Set task
Which lines contain the word "picture"? Return each of them as written.
>> Start Material for this task
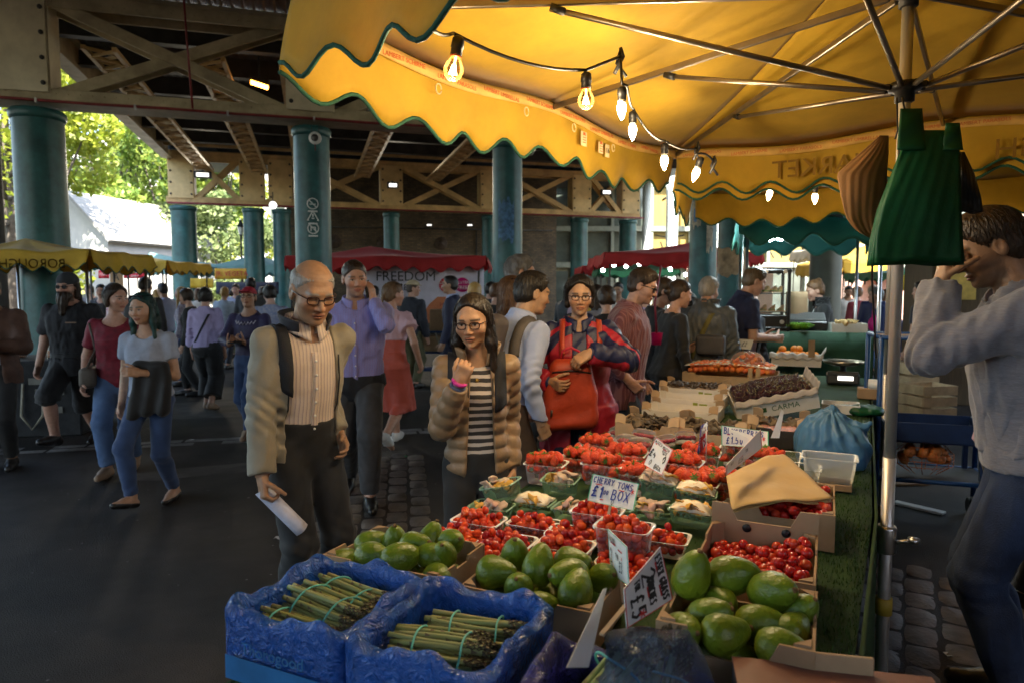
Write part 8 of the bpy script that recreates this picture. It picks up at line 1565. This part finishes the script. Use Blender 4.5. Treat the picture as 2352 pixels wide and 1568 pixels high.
m_navt=M('dark blue violet jersey',(.035,.03,.085),.6,var=.2,bump=.3,bscale=18)
g=P_('man in a red cap and dark blue top holding a camera phone',572,7.5,176,1.68,'m',1,'tan',lean=(-3,0),head=(8,-8,0),hair='buzz',hc=('black',(.02,.015,.012),None),armR=dict(w=(.045,.19,.62),pole=(1,-.3,-.8),fd=(-.7,.6,.4),pn=(-.3,-.2,1),curl=(50,50,30)),armL=dict(w=(-.055,.19,.63),pole=(-1,-.3,-.8),fd=(.7,.6,.4),pn=(.3,-.2,1),curl=(50,50,30)),feet=((-.02,.14,0,0),(.1,-.22,.03,-14)),clothes=[('long_sleeved_top',m_navt,'top',dict(infl=.012,hem=-.05)),('jeans',m_den,'bottoms',dict(infl=.016)),('shoe',M('tan shoe',(.3,.2,.13),.5))],specs=('glasses',m_frame))
def capf(P):p=g.toH(P);v=rbox(p,(0,.12,.05),(.062,.05,.008),.008);return smin(smax(ellip(p,(0,-.012,.035),(.084,.104,.092)),.035-p[:,2],.01),v-.02*np.abs(p[:,0])*0,.015)*g.hs
sdf_object('cap',capf,g.hc-.16,g.hc+np.array([.16,.26,.2]),.008,M('red cap cotton',(.35,.015,.03),.7,var=.15),g.root)
mb=MB();zz=[probe(g,(x*.011*g.H,0,(.235-(.018 if k%2 else 0)-.0007*x*x*0+.0008*abs(x)**1.5)*g.H),(0,1,0),.006,g.top)for k,x in enumerate(range(-6,7))];mb.tube(zz,.0065,5);mb.build('zigzag_trim',M('silver trim',(.55,.53,.6),.5),g.root)
rt=empty('camera_phone',g.root.matrix_basis@Vector((-.01,.36,1.075)),R(176),'dark camera phone held by the man in the red cap','phone');rt.rotation_euler=(R(-40),0,R(176));mb=MB();mb.box((0,0,0),(.15,.075,.012),bev=.004);mb.build('case',m_black,rt);mb=MB();mb.lathe([(.01,0),(.01,.004),(0,.004)],(.05,.02,.006),n=12);mb.build('lens',m_darkmetal,rt)
m_coral=M('coral knit',(.5,.1,.07),.7,var=.1,bump=.3,bscale=16);m_pink=M('pale pink cotton',(.55,.36,.42),.8,var=.08,bump=.3,bscale=14)
g=P_('woman walking away in a pale pink shawl top and long coral skirt',897,7.0,-12,1.76,'f',1,'light',lean=(4,0),head=(-38,4,0),hair='pony',hc=('light brown',(.2,.12,.06),(.07,.04,.02)),armR=dict(w=(.17,.02,.49)),feet=((-.05,.24,0,0),(.07,-.34,.1,-35)),girth=.98,clothes=[('coral_top',m_coral,'top',dict(infl=.014,hem=-.02,sleeve=.2)),('shawl_top',m_pink,'top',dict(infl=.026,hem=.13,sleeve=.45,flare=.03,fold=.008)),('skirt',m_coral,'skirt',dict(infl=.02,hemz=.2,wide=1.05,waist=.06)),('shoe',m_trainer,.009)],specs=('up',m_shade))
m_oliv=M('olive khaki cotton',(.12,.115,.06),.8,var=.2,bump=.3)
g=P_('man in a straw trilby, dark navy jacket and khaki trousers before the bakery banner',943,11.2,-28,1.78,'m',2,'light',head=(-50,4,0),hair='buzz',hc=('brown',(.06,.035,.02),None),girth=1.05,clothes=[('jacket',m_navyj,'top',dict(infl=.026,hem=-.05,sleeve=1.95)),('trousers',m_oliv,'bottoms',dict(infl=.022,wide=1.2)),('shoe',m_shoe)])
def hatf(P):p=g.toH(P);return np.minimum(smax(ellip(p,(0,-.012,.06),(.084,.104,.085)),.05-p[:,2],.01)+.03*np.exp(-(p[:,0]/.02)**2)*np.clip((p[:,2]-.11)*20,0,1),rbox(p,(0,-.01,.058+.0),(.12,.14,.006),.006)+np.maximum(0,np.hypot(p[:,0],p[:,1]+.01)-.135))*g.hs
sdf_object('straw_hat',hatf,g.hc-.2,g.hc+.22,.011,M('straw',(.42,.34,.22),.8,var=.15),g.root)
m_lshirt=M('pale blue shirting',(.36,.42,.62),.75,var=.08,bump=.35,bscale=14);m_suit=M('navy suiting',(.02,.022,.05),.7,var=.15)
P_('dark haired man in an open navy suit jacket and pale blue shirt in profile',1042,10.0,82,1.83,'m',2,'tan',head=(4,0,0),hair='short',hc=('black',(.02,.015,.012),None),clothes=[('shirt',m_lshirt,'top',dict(infl=.01,collar='shirt')),('jacket',m_suit,'top',dict(infl=.026,hem=-.1,open_=(.035,.05))),('trousers',m_suit,'bottoms',dict(infl=.018)),('shoe',m_shoe)])
P_('blonde woman seen from behind in a sage cardigan',1088,8.5,-10,1.72,'f',2,'pale',hair='longback',hc=('golden blonde',(.5,.32,.1),(.3,.17,.05)),clothes=[('cardigan',M('sage knit',(.3,.36,.32),.85,var=.12),'top',dict(infl=.022,hem=-.1)),('trousers',m_denl,'bottoms',dict(infl=.012)),('shoe',m_trainer)])
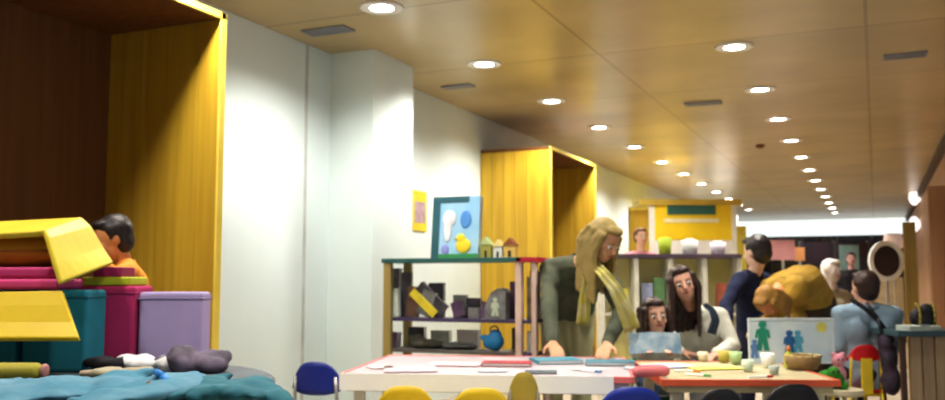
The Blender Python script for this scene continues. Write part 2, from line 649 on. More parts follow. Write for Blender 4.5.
sheet(668, 366, .24, .2, .4, mat('lavender paper', (.52, .58, .72), .7, (.4, .5, .66), 10), 'drawing_paper', 'lavender blue sheet of paper between the child and the red rim', 'paper')
sheet(715, 368, .26, .16, .2, mat('yellow paper', (.86, .78, .12), .7, (.8, .7, .2), 8), 'drawing_paper', 'bright yellow sheet of paper on the red rimmed table', 'paper')
# pink eraser-like box on the corner of the red rimmed table
p = on_table(651, 377)
r = empty('pencil_case', p + Vector((-.0, .0, .0)), TH + .3, 'soft salmon pink pencil case at the joint of the two tables', 'pencil case')
bm = bmesh.new()
cap(bm, (-.07, 0, .026), (.07, 0, .026), .026, .026, 14)
remeshed('pouch', bm, mat('salmon fabric', (.80, .24, .25), .7), r, voxel=.005)
bm = bmesh.new()
box(bm, -.065, -.003, .050, .065, .003, .054)
mesh_obj('zip', bm, mat('zip red', (.5, .08, .08), .4), r)
# straw basket with papers
p = on_table(803, 369)
r = empty('straw_basket', p, 0, 'small brown straw basket near the right end of the red rimmed table', 'basket')
bm = bmesh.new()
lathe(bm, [(.065, 0), (.085, .03), (.09, .065), (.083, .065), (.078, .03), (.06, .006)], n=24)
mesh_obj('body', bm, mat('brown straw', (.36, .24, .10), .8, (.2, .12, .05), 60, kind='stripe'), r, smooth=True)
bm = bmesh.new()
for i in range(14):
    a = 2 * PI * i / 14
    cap(bm, (.087 * math.cos(a), .087 * math.sin(a), .065), (.087 * math.cos(a + .45), .087 * math.sin(a + .45), .068), .006, .006, 6)
mesh_obj('braided_rim', bm, mat('pale straw', (.55, .42, .2), .8), r, smooth=True)
GRN = mat('pale green card', (.45, .62, .30), .6)
LIQ = mat('paint water', (.3, .4, .35), .3)
cup(736, 364, .034, .065, GRN, LIQ, 'pale green paper cup right of the yellow paper')
cup(748, 371, .030, .055, mat('mint card', (.70, .82, .66), .6), LIQ, 'mint white paper cup in front of the pale green one')
cup(768, 367, .036, .07, WHITE, mat('green paint', (.1, .35, .08), .3), 'white paper cup in front of the picture board, left of the yellow bottle')
cup(774, 374, .026, .04, mat('grey card', (.5, .55, .5), .6), LIQ, 'small grey paper cup at the red rim before the board')
cup(724, 362, .034, .06, mat('olive card', (.55, .46, .1), .6), LIQ, 'olive yellow paper cup behind the yellow paper')
cup(703, 361, .03, .05, mat('cream card', (.78, .72, .5), .6), LIQ, 'cream paper cup left of the olive yellow one')
p = on_table(789, 368)
r = empty('glue_bottle', p, 0, 'yellow green glue bottle standing before the picture board', 'bottle')
bm = bmesh.new()
lathe(bm, [(.022, 0), (.024, .01), (.024, .065), (.010, .082), (.010, .088)], n=18)
mesh_obj('body', bm, mat('yellow green plastic', (.62, .66, .06), .35), r, smooth=True)
bm = bmesh.new()
lathe(bm, [(.011, .086), (.010, .10), (.003, .115)], n=14)
mesh_obj('cap', bm, mat('orange plastic', (.8, .3, .03), .4), r, smooth=True)


def ballthing(px, py, rad, m, name, label, cat):
    p = on_table(px, py)
    r = empty(name, p, 0, label, cat)
    bm = bmesh.new()
    ball(bm, (0, 0, rad), rad, seg=20)
    mesh_obj('body', bm, m, r, smooth=True)
    bm = bmesh.new()
    n = 24
    for i in range(n):
        a0 = 2 * PI * i / n
        a1 = 2 * PI * (i + 1) / n
        cone(bm, (rad * 1.005 * math.cos(a0), rad * 1.005 * math.sin(a0), rad), (rad * 1.005 * math.cos(a1), rad * 1.005 * math.sin(a1), rad), .0025, .0025, 6)
    mesh_obj('seam', bm, DBROWN, r)
    return r


for px, py, nm, c in ((686, 372, 'orange', (.8, .3, .04)), (697, 376, 'green', (.1, .4, .1)), (760, 378, 'red', (.6, .03, .03)), (590, 372, 'blue', (.05, .2, .5))):
    p = on_table(px, py)
    r = empty('felt_pen', p, TH + random.uniform(-1, 1), '%s felt pen lying on the %s table' % (nm, 'white' if px < 640 else 'cream'), 'pen', 'felt pens lying on the craft tables')
    bm = bmesh.new()
    cone(bm, (-.06, 0, .006), (.035, 0, .006), .0055, .0055)
    mesh_obj('barrel', bm, WHITE, r)
    bm = bmesh.new()
    cone(bm, (.035, 0, .006), (.068, 0, .006), .0065, .0055)
    mesh_obj('cap', bm, mat(nm + ' pen', c, .4), r)

# picture board standing on the cream table
d = 4.86
pb = at(792, 363, d)
r = empty('picture_board', (pb.x, pb.y, TZ + .0), TH, 'pale blue picture board with green and blue figures standing on the cream table', 'board')
wb = 86 / 900 * d
hb = .245
bm = bmesh.new()
box(bm, -wb / 2, 0, 0, wb / 2, .012, hb)
mesh_obj('panel', bm, mat('pale blue board', (.58, .72, .84), .5, (.74, .82, .88), 7), r, bevel=.003)
bm = bmesh.new()
for a in ((-wb / 2, -.006, hb - .012, wb / 2, 0, hb), (-wb / 2, -.006, 0, wb / 2, 0, .01), (-wb / 2, -.006, .01, -wb / 2 + .01, 0, hb - .012), (wb / 2 - .01, -.006, .01, wb / 2, 0, hb - .012)):
    box(bm, *a)
mesh_obj('frame', bm, mat('pale frame', (.80, .86, .92), .5), r)


def figure(bm, x, z, s, y=-.003):
    """flat paper doll shape"""
    pts = [(0, 1.0), (.12, .95), (.14, .84), (.07, .76), (.22, .68), (.26, .42), (.18, .42), (.15, .6), (.15, .38), (.22, 0), (.04, 0), (0, .3),
           (-.04, 0), (-.22, 0), (-.15, .38), (-.15, .6), (-.18, .42), (-.26, .42), (-.22, .68), (-.07, .76), (-.14, .84), (-.12, .95)]
    vs = [bm.verts.new((x + a * s, y, z + b * s)) for a, b in pts]
    f = bm.faces.new(vs)
    e = bmesh.ops.extrude_face_region(bm, geom=[f])
    bmesh.ops.translate(bm, verts=[v for v in e['geom'] if isinstance(v, bmesh.types.BMVert)], vec=(0, .0025, 0))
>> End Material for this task
Output for this task
Write part 8 of the bpy script that recreates this picture. It picks up at line 1565. This part finishes the script. Use Blender 4.5. Treat the picture as 2352 pixels wide and 1568 pixels high.
cup(768, 367, .036, .07, WHITE, mat('green paint', (.1, .35, .08), .3), 'white paper cup in front of the picture board, left of the yellow bottle')
r = empty('glue_bottle', p, 0, 'yellow green glue bottle standing before the picture board', 'bottle')
# picture board standing on the cream table
r = empty('picture_board', (pb.x, pb.y, TZ + .0), TH, 'pale blue picture board with green and blue figures standing on the cream table', 'board')